GOAL: Give the data below again exactly as it stands. Omit the pictures.

GIVEN MATERIAL:
=======

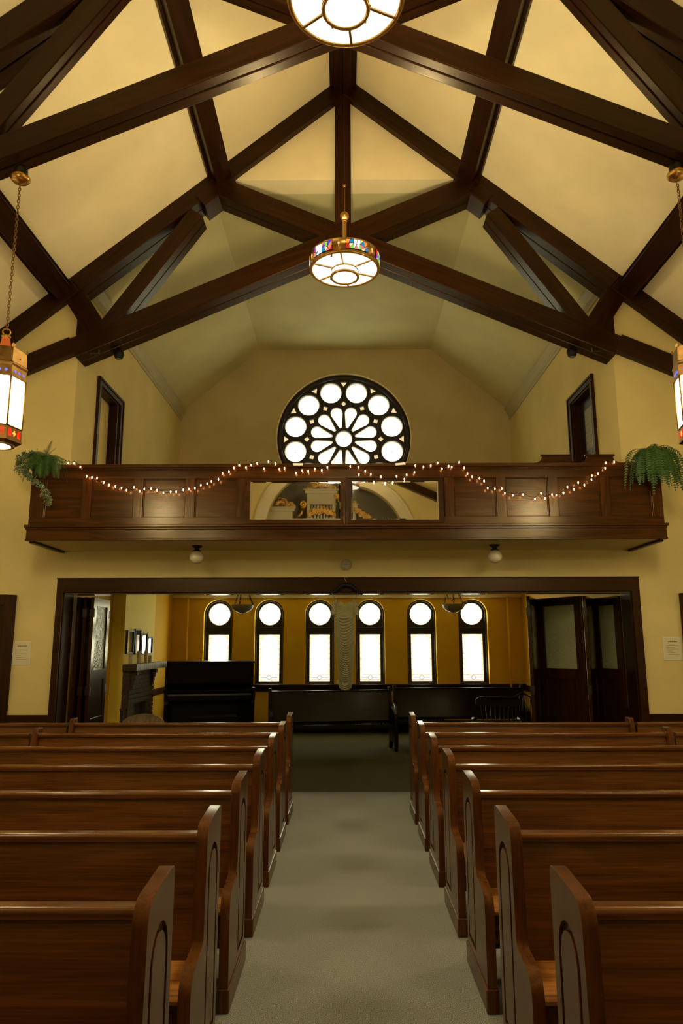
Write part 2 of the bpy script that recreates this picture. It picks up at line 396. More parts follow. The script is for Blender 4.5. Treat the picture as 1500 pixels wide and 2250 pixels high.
# gallery
zc = 6.40
for s_, nm in ((-1, 'wall_gallery_left'), (1, 'wall_gallery_right')):
    fr = lambda u, v, t, s_=s_: (s_ * (GX + t), u, v)
    h = [(9.28, 2.95), (10.15, 2.95), (10.15, 5.19), (9.28, 5.19)]
    b = B(); b.plate([(YW2, 2.76), (YB, 2.76), (YB, zc + 0.12), (YW2, zc + 0.12)], [h], 0, 0.22, fr)
    b.plate([(9.2, 2.9), (10.25, 2.9), (10.25, 5.25), (9.2, 5.25)], (), 0.13 if s_ < 0 else 0.75, 0.8, fr)   # back of the recess
    b.plate([(9.18, 2.9), (9.27, 2.9), (9.27, 5.25), (9.18, 5.25)], (), 0.22, 0.8, fr)
    b.plate([(10.16, 2.9), (10.25, 2.9), (10.25, 5.25), (10.16, 5.25)], (), 0.22, 0.8, fr)
    b.plate([(9.18, 5.20), (10.25, 5.20), (10.25, 5.25), (9.18, 5.25)], (), 0.22, 0.8, fr)
    struct(nm, b, M['wall'])
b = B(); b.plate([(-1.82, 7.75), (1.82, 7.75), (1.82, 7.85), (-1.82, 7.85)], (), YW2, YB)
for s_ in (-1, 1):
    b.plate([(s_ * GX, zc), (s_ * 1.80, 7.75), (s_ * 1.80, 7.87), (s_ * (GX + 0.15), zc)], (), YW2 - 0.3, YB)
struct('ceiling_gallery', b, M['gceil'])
for s_, nm in ((-1, 'trim_2'), (1, 'trim_3')):
    b = B()
    prof = [(0, 0), (0.02, 0), (0.02, 0.05), (0.035, 0.06), (0.035, 0.10), (0.05, 0.12), (0.06, 0.15), (0.10, 0.20), (0.10, 0.24), (0, 0.24)]
    b.plate([(s_ * (GX - u), zc - 0.20 + v) for u, v in prof], (), YW2 - 0.02, YB)
    struct(nm, b, M['cornice'])
# far wall: gallery part with rose window opening, back-room part with six arched openings
RX, RZ, RR = -0.03, 5.83, 1.375
holes = [circ(RX, RZ, RR, 72)]
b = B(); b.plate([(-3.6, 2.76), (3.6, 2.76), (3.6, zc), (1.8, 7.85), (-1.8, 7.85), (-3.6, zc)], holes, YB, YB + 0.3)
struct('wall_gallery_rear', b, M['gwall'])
WXS = [-2.505, -1.505, -0.515, 0.475, 1.48, 2.49]; WZ = 2.232; WR = 0.285
holes = [[(x - WR, 0.875), (x + WR, 0.875)] + circ(x, WZ, WR, 20, 0, PI, True) for x in WXS]
b = B(); b.plate([(-3.6, 0), (3.6, 0), (3.6, 2.62), (-3.6, 2.62)], holes, YB, YB + 0.3); struct('wall_back_room_rear', b, M['ochre'])
b = B(); b.box(-3.6, -3.42, YW2, YB, 0, 2.62); struct('wall_back_room_left', b, M['ochre'])
b = B(); b.box(-3.42, -3.24, 10.45, 12.1, 0, 2.62); struct('wall_chimney_breast', b, M['gold'])
b = B(); b.box(3.46, 3.64, YW2, YB, 0, 2.62); struct('wall_back_room_right', b, M['ochre'])
b = B(); b.box(-3.6, 3.6, YW2, YB, 2.62, 2.90); struct('ceiling_back_room', b, M['ceil'])
b = B(); b.box(-3.42, 3.46, YB - 0.06, YB, 2.545, 2.62); struct('trim_4', b, M['ceil'])
# unseen flat sheet above the roof, added to keep daylight out
b = B(); b.box(-NX - 0.3, NX + 0.3, YC - 3.3, YB + 0.4, 9.6, 9.7); struct('ceiling_light_block', b, M['trim'])

# casing of the wide opening and other trims
b = B()
b.box(-3.445, -3.37, YW - 0.035, YW, 0, 2.43); b.box(3.39, 3.485, YW - 0.035, YW, 0, 2.43)
b.box(-3.37, 3.39, YW - 0.035, YW, 2.26, 2.43); b.box(-3.45, 3.49, YW - 0.042, YW, 2.42, 2.434)
b.box(-3.40, -3.36, YW, YW2, 0, 2.28); b.box(3.38, 3.42, YW, YW2, 0, 2.28); b.box(-3.36, 3.38, YW, YW2, 2.255, 2.275)
struct('trim_5', b, M['trim'], 0.004)
b = B(); b.box(-3.36, 3.38, YW + 0.0, YW + 0.16, 2.238, 2.256); struct('trim_8', b, M['track'])
b = B()
b.box(-3.93, -3.445, YW - 0.03, YW, 0.74, 0.85); b.box(3.485, 3.955, YW - 0.03, YW, 0.74, 0.85)
b.box(-NX, -4.95, YW - 0.03, YW, 0.74, 0.85); b.box(4.98, NX, YW - 0.03, YW, 0.74, 0.85)
struct('trim_6', b, M['trim'], 0.004)
b = B(); b.box(-3.42, 3.46, YB - 0.03, YB, 0.76, 0.872); b.box(-3.42, -3.39, 12.1, YB - 0.03, 0.76, 0.872); b.box(3.43, 3.46, YW2, YB - 0.03, 0.76, 0.872)
b.box(-3.42, 3.46, YB - 0.07, YB, 0.86, 0.885)
struct('trim_7', b, M['trim'], 0.004)
b = B(); b.box(-NX, -4.95, YW - 0.02, YW, 0, 0.18); b.box(-3.93, -3.445, YW - 0.02, YW, 0, 0.18); b.box(3.485, 3.955, YW - 0.02, YW, 0, 0.18); struct('baseboard_rear', b, M['trim'])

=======

COMPLETED EXERCISE:
Write part 2 of the bpy script that recreates this picture. It picks up at line 396. More parts follow. The script is for Blender 4.5. Treat the picture as 1500 pixels wide and 2250 pixels high.
# gallery
zc = 6.40
for s_, nm in ((-1, 'wall_gallery_left'), (1, 'wall_gallery_right')):
    fr = lambda u, v, t, s_=s_: (s_ * (GX + t), u, v)
    h = [(9.28, 2.95), (10.15, 2.95), (10.15, 5.19), (9.28, 5.19)]
    b = B(); b.plate([(YW2, 2.76), (YB, 2.76), (YB, zc + 0.12), (YW2, zc + 0.12)], [h], 0, 0.22, fr)
    b.plate([(9.2, 2.9), (10.25, 2.9), (10.25, 5.25), (9.2, 5.25)], (), 0.13 if s_ < 0 else 0.75, 0.8, fr)   # back of the recess
    b.plate([(9.18, 2.9), (9.27, 2.9), (9.27, 5.25), (9.18, 5.25)], (), 0.22, 0.8, fr)
    b.plate([(10.16, 2.9), (10.25, 2.9), (10.25, 5.25), (10.16, 5.25)], (), 0.22, 0.8, fr)
    b.plate([(9.18, 5.20), (10.25, 5.20), (10.25, 5.25), (9.18, 5.25)], (), 0.22, 0.8, fr)
    struct(nm, b, M['wall'])
b = B(); b.plate([(-1.82, 7.75), (1.82, 7.75), (1.82, 7.85), (-1.82, 7.85)], (), YW2, YB)
for s_ in (-1, 1):
    b.plate([(s_ * GX, zc), (s_ * 1.80, 7.75), (s_ * 1.80, 7.87), (s_ * (GX + 0.15), zc)], (), YW2 - 0.3, YB)
struct('ceiling_gallery', b, M['gceil'])
for s_, nm in ((-1, 'trim_2'), (1, 'trim_3')):
    b = B()
    prof = [(0, 0), (0.02, 0), (0.02, 0.05), (0.035, 0.06), (0.035, 0.10), (0.05, 0.12), (0.06, 0.15), (0.10, 0.20), (0.10, 0.24), (0, 0.24)]
    b.plate([(s_ * (GX - u), zc - 0.20 + v) for u, v in prof], (), YW2 - 0.02, YB)
    struct(nm, b, M['cornice'])
# far wall: gallery part with rose window opening, back-room part with six arched openings
RX, RZ, RR = -0.03, 5.83, 1.375
holes = [circ(RX, RZ, RR, 72)]
b = B(); b.plate([(-3.6, 2.76), (3.6, 2.76), (3.6, zc), (1.8, 7.85), (-1.8, 7.85), (-3.6, zc)], holes, YB, YB + 0.3)
struct('wall_gallery_rear', b, M['gwall'])
WXS = [-2.505, -1.505, -0.515, 0.475, 1.48, 2.49]; WZ = 2.232; WR = 0.285
holes = [[(x - WR, 0.875), (x + WR, 0.875)] + circ(x, WZ, WR, 20, 0, PI, True) for x in WXS]
b = B(); b.plate([(-3.6, 0), (3.6, 0), (3.6, 2.62), (-3.6, 2.62)], holes, YB, YB + 0.3); struct('wall_back_room_rear', b, M['ochre'])
b = B(); b.box(-3.6, -3.42, YW2, YB, 0, 2.62); struct('wall_back_room_left', b, M['ochre'])
b = B(); b.box(-3.42, -3.24, 10.45, 12.1, 0, 2.62); struct('wall_chimney_breast', b, M['gold'])
b = B(); b.box(3.46, 3.64, YW2, YB, 0, 2.62); struct('wall_back_room_right', b, M['ochre'])
b = B(); b.box(-3.6, 3.6, YW2, YB, 2.62, 2.90); struct('ceiling_back_room', b, M['ceil'])
b = B(); b.box(-3.42, 3.46, YB - 0.06, YB, 2.545, 2.62); struct('trim_4', b, M['ceil'])
# unseen flat sheet above the roof, added to keep daylight out
b = B(); b.box(-NX - 0.3, NX + 0.3, YC - 3.3, YB + 0.4, 9.6, 9.7); struct('ceiling_light_block', b, M['trim'])

# casing of the wide opening and other trims
b = B()
b.box(-3.445, -3.37, YW - 0.035, YW, 0, 2.43); b.box(3.39, 3.485, YW - 0.035, YW, 0, 2.43)
b.box(-3.37, 3.39, YW - 0.035, YW, 2.26, 2.43); b.box(-3.45, 3.49, YW - 0.042, YW, 2.42, 2.434)
b.box(-3.40, -3.36, YW, YW2, 0, 2.28); b.box(3.38, 3.42, YW, YW2, 0, 2.28); b.box(-3.36, 3.38, YW, YW2, 2.255, 2.275)
struct('trim_5', b, M['trim'], 0.004)
b = B(); b.box(-3.36, 3.38, YW + 0.0, YW + 0.16, 2.238, 2.256); struct('trim_8', b, M['track'])
b = B()
b.box(-3.93, -3.445, YW - 0.03, YW, 0.74, 0.85); b.box(3.485, 3.955, YW - 0.03, YW, 0.74, 0.85)
b.box(-NX, -4.95, YW - 0.03, YW, 0.74, 0.85); b.box(4.98, NX, YW - 0.03, YW, 0.74, 0.85)
struct('trim_6', b, M['trim'], 0.004)
b = B(); b.box(-3.42, 3.46, YB - 0.03, YB, 0.76, 0.872); b.box(-3.42, -3.39, 12.1, YB - 0.03, 0.76, 0.872); b.box(3.43, 3.46, YW2, YB - 0.03, 0.76, 0.872)
b.box(-3.42, 3.46, YB - 0.07, YB, 0.86, 0.885)
struct('trim_7', b, M['trim'], 0.004)
b = B(); b.box(-NX, -4.95, YW - 0.02, YW, 0, 0.18); b.box(-3.93, -3.445, YW - 0.02, YW, 0, 0.18); b.box(3.485, 3.955, YW - 0.02, YW, 0, 0.18); struct('baseboard_rear', b, M['trim'])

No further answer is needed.